Hi Guys,
Can someone please explain to me how building a mall contributes to washing money?
I mean let's say I make $1000 from a drug deal.
I then use that $1000 to build a mall.
the mall still needs to make a profit for me to have 'washed' my money does it not?
What if the mall is not a success then I haven't exactly washed my money, as much as just 'thrown it away'..... no?
what am I missing?
Same thing has happened in Miami, Moscow, London and Dubai.
The key principle behind most money laundering schemes in real estate is the transfer of VALUE, as opposed to actually moving hard cash from place to place. In most commercial schemes, remember the buyer and seller (or renter, in the case of malls) is often the same person and/or entity. You can do it a couple of ways:
1) A building is constructed using funds that were submitted as drafts or bearer notes. It is completed, then sold (largely to a series of "investors" tied back to the criminal enterprise via company or trust) at a steep premium, which is also paid via drafts or notes. That's why the units cost so much relative to normal per-unit and operating costs. The payments "pass through" the property as legitimate income.

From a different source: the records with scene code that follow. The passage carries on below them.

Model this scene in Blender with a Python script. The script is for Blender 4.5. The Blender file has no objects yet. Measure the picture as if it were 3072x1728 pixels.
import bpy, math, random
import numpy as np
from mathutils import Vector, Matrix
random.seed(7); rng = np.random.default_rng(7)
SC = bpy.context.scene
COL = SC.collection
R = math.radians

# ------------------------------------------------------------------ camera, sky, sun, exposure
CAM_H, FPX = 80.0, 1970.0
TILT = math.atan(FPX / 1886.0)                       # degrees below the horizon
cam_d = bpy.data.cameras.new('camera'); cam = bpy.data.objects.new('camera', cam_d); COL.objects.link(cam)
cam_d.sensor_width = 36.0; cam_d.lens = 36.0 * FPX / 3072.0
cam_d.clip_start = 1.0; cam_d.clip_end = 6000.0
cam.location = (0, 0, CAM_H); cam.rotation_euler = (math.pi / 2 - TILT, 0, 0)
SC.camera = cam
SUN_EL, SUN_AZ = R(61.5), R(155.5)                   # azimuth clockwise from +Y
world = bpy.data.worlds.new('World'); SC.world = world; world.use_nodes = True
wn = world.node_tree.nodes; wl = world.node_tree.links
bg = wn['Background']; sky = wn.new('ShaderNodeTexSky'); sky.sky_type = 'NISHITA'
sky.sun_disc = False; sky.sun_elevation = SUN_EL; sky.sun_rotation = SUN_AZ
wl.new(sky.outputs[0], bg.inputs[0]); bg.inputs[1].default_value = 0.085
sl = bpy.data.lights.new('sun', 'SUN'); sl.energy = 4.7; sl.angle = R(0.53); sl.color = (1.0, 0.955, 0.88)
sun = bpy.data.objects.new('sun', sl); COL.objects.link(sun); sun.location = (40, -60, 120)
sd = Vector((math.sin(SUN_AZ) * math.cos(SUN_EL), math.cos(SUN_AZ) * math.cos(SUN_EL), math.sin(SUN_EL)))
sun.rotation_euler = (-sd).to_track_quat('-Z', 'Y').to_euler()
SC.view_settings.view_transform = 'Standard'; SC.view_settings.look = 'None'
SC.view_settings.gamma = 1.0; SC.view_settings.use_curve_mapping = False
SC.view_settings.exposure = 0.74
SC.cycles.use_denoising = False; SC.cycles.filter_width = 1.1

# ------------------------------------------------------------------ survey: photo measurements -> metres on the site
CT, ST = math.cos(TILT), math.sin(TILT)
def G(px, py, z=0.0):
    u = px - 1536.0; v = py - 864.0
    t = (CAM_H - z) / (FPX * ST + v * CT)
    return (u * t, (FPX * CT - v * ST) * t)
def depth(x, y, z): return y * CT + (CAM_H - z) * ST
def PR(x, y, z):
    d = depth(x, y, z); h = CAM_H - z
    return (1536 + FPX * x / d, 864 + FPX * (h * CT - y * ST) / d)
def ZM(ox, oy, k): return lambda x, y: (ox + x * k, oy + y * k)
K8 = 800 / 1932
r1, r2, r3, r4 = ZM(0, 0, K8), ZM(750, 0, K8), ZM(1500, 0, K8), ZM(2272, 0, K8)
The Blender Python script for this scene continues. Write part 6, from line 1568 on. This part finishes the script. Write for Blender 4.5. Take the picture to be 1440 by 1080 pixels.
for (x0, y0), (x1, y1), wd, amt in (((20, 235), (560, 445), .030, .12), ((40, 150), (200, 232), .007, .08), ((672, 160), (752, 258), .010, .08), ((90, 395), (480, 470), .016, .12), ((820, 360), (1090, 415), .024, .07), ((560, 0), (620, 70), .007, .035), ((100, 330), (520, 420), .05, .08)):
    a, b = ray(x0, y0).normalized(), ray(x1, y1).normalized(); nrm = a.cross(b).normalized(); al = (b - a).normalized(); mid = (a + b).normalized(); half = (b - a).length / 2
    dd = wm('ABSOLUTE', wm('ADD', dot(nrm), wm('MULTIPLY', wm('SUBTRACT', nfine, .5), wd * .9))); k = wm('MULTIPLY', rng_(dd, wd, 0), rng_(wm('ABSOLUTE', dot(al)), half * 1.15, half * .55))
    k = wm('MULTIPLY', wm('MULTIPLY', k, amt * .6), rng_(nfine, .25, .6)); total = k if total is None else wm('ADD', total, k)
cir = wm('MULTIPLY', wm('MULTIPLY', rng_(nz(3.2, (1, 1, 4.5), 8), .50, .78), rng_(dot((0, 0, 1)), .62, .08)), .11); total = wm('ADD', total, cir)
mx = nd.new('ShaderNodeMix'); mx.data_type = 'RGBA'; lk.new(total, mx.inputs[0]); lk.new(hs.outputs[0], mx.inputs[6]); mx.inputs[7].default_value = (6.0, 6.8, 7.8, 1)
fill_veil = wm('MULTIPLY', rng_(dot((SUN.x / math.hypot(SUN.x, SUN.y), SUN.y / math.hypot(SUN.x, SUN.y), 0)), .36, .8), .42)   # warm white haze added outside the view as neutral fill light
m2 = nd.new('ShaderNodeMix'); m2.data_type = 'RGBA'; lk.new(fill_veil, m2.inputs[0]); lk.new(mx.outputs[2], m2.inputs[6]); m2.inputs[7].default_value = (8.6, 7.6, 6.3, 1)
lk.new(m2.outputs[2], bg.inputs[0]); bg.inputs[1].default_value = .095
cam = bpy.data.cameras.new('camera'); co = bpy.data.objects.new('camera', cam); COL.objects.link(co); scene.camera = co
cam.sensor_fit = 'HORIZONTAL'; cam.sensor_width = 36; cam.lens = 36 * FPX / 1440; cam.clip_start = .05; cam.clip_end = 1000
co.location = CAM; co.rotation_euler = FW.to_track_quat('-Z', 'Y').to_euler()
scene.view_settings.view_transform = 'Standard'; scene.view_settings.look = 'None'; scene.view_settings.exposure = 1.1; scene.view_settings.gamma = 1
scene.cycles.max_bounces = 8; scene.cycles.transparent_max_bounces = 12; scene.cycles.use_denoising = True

2) Same scenario as above, but via tenants in either a residential building or mall. Not only is the rent legitimate income, but the enterprise charges itself a high price for property management services.
3) A "fire sale," where the builder/launderer dumps excess property on the market and takes a loss on underpriced sales. Remember, the launderer controls all aspects of the transaction, and operates as buyer, seller, and broker. Therefore, the "losses" are paper losses only, and (you guessed it) tax deductible.
There are other schemes, of course, but those are the usual suspects for significant value transfers. Note that NONE of the above require real buyers, tenants, or customers to any degree to function. The criminal plays all those roles.
Anyway, in Miami, they used to call the buildings "dark towers" because they were newly built, looked great, but no one lived there. That was the deal for many decades, until the real estate boom brought in speculators. The funniest part was, the media actually bought the notion that the buildings were constructed off of 5% down payments, with the rest covered by the investment bank (they weren't really banks, just branded investment shops). Well, who do you think owned the assets in the bank?
Most developing nations don't have the Anti-Laundering laws, or frankly the resources to adequately combat this. In addition, the buildings are pretty, taxes are paid, and palms are greased quite liberally with this process, which, if run properly, looks fairly legitimate, especially given a third world mindset.
Frankly, it's pretty hard to detect and enforce against when you're a world financial power.
Oh, I know all this because I worked for a federal judge back in law school while she was running a laundering trial. Watching an Assistant U.S. Attorney lay it all out was very interesting stuff. And persuasive, as they were convicted.